- Information shown:

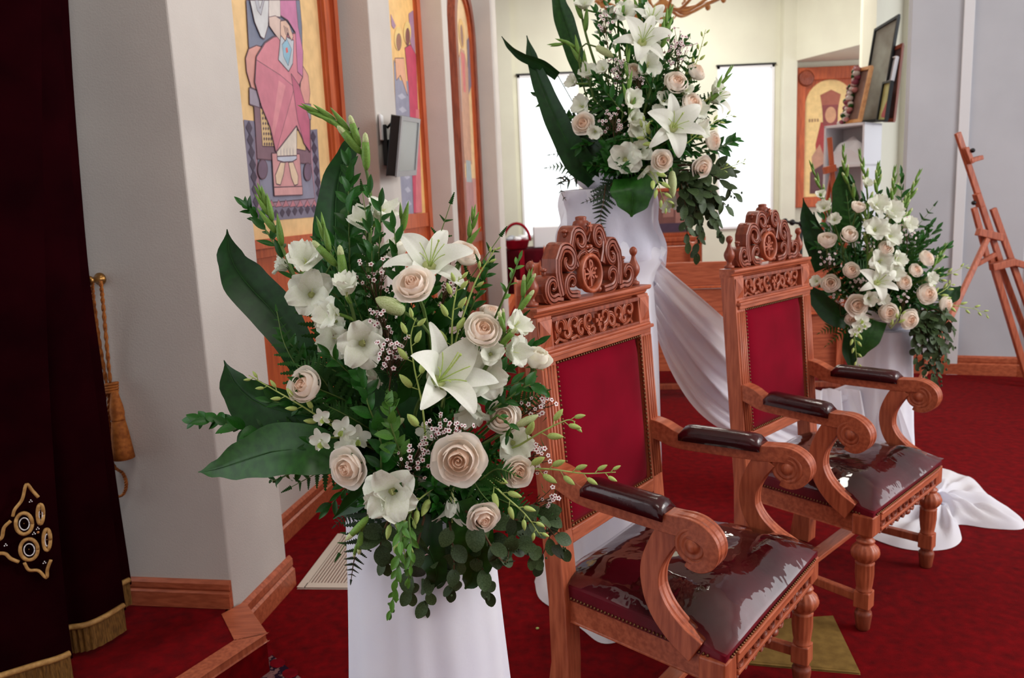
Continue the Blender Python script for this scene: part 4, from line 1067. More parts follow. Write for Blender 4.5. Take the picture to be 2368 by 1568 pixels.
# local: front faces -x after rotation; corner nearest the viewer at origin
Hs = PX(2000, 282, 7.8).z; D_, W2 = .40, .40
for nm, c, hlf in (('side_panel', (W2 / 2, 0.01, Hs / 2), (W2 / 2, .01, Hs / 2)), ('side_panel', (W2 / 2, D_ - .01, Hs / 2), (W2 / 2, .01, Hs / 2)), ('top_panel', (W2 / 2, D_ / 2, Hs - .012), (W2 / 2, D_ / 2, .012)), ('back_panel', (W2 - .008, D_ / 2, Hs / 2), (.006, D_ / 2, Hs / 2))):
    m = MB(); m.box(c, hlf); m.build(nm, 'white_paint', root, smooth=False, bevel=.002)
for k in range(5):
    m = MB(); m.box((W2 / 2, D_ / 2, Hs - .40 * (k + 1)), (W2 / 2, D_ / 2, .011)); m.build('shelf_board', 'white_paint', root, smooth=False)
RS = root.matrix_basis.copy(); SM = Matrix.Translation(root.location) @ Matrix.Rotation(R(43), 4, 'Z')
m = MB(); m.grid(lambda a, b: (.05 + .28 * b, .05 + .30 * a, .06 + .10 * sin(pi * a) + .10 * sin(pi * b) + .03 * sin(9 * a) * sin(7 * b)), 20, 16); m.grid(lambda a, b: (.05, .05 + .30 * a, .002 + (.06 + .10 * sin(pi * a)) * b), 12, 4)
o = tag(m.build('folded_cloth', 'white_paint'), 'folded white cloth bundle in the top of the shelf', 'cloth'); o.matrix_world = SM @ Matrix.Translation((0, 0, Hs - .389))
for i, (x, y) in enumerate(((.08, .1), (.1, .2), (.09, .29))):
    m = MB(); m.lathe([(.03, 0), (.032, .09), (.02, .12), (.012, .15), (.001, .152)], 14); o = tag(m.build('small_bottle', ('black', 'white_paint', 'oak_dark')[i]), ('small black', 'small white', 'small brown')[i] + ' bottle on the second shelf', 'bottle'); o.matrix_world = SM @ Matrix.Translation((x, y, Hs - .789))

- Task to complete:
Transcribe all of the material exactly, leaving out whatever pictures it contains.

- Solution for this task:
Continue the Blender Python script for this scene: part 4, from line 1067. More parts follow. Write for Blender 4.5. Take the picture to be 2368 by 1568 pixels.
# local: front faces -x after rotation; corner nearest the viewer at origin
Hs = PX(2000, 282, 7.8).z; D_, W2 = .40, .40
for nm, c, hlf in (('side_panel', (W2 / 2, 0.01, Hs / 2), (W2 / 2, .01, Hs / 2)), ('side_panel', (W2 / 2, D_ - .01, Hs / 2), (W2 / 2, .01, Hs / 2)), ('top_panel', (W2 / 2, D_ / 2, Hs - .012), (W2 / 2, D_ / 2, .012)), ('back_panel', (W2 - .008, D_ / 2, Hs / 2), (.006, D_ / 2, Hs / 2))):
    m = MB(); m.box(c, hlf); m.build(nm, 'white_paint', root, smooth=False, bevel=.002)
for k in range(5):
    m = MB(); m.box((W2 / 2, D_ / 2, Hs - .40 * (k + 1)), (W2 / 2, D_ / 2, .011)); m.build('shelf_board', 'white_paint', root, smooth=False)
RS = root.matrix_basis.copy(); SM = Matrix.Translation(root.location) @ Matrix.Rotation(R(43), 4, 'Z')
m = MB(); m.grid(lambda a, b: (.05 + .28 * b, .05 + .30 * a, .06 + .10 * sin(pi * a) + .10 * sin(pi * b) + .03 * sin(9 * a) * sin(7 * b)), 20, 16); m.grid(lambda a, b: (.05, .05 + .30 * a, .002 + (.06 + .10 * sin(pi * a)) * b), 12, 4)
o = tag(m.build('folded_cloth', 'white_paint'), 'folded white cloth bundle in the top of the shelf', 'cloth'); o.matrix_world = SM @ Matrix.Translation((0, 0, Hs - .389))
for i, (x, y) in enumerate(((.08, .1), (.1, .2), (.09, .29))):
    m = MB(); m.lathe([(.03, 0), (.032, .09), (.02, .12), (.012, .15), (.001, .152)], 14); o = tag(m.build('small_bottle', ('black', 'white_paint', 'oak_dark')[i]), ('small black', 'small white', 'small brown')[i] + ' bottle on the second shelf', 'bottle'); o.matrix_world = SM @ Matrix.Translation((x, y, Hs - .789))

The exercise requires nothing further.